After deliberately leaving the royal palace of his father, and parting from his wife and son, Prince Siddhartha retired to the forest to meditate on the tragedy, pain and unhappiness of the human condition, and to seek a remedy.
His reflections led him to understand the basic causes of human suffering, as well as the reason behind the migration of the human soul through numerous incarnations both in the animal world and in social strata. All that remained was for him to structure his reasoning before making it accessible to men, and to demonstrate that desire triggers off a chain of causalities which keep the cycle of renaissance revolving indefinitely.
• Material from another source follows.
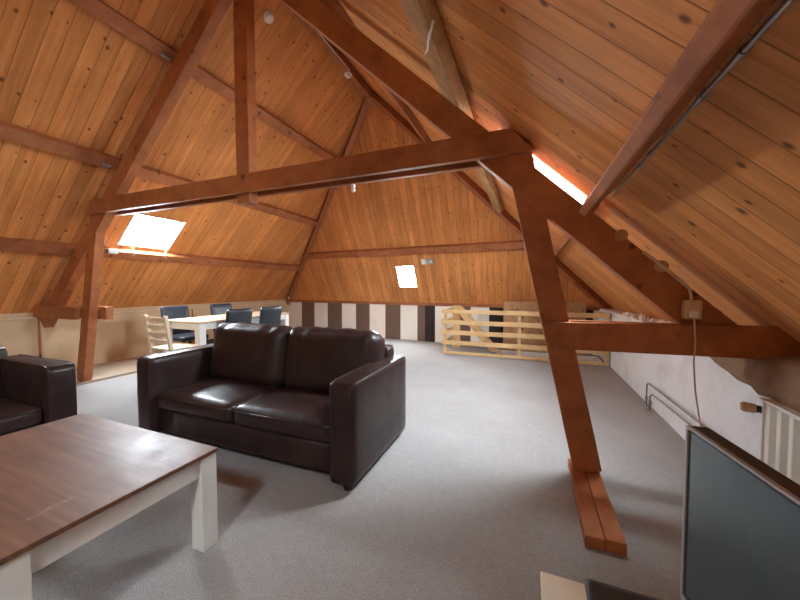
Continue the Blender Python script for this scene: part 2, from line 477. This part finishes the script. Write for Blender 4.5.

It was at this crucial point that he sat under the tree of wisdom to meditate.
But the fearsome god Kama ("Love), also called *Mara ("Death"), determined to protect his empire, immediately attacked him with arms.
Thanks to his impassive attitude and the unquestionable value of his concept, the Buddha Sakyamuni won the first confrontation with the one that can be considered to be the Devil.
As proof of his supremacy, he called upon the Earth to be a witness, stretching his right hand towards it. This is the gesture reproduced here, the bhoumicpar-shamoudra (bhoumi = earth, moudra = gesture).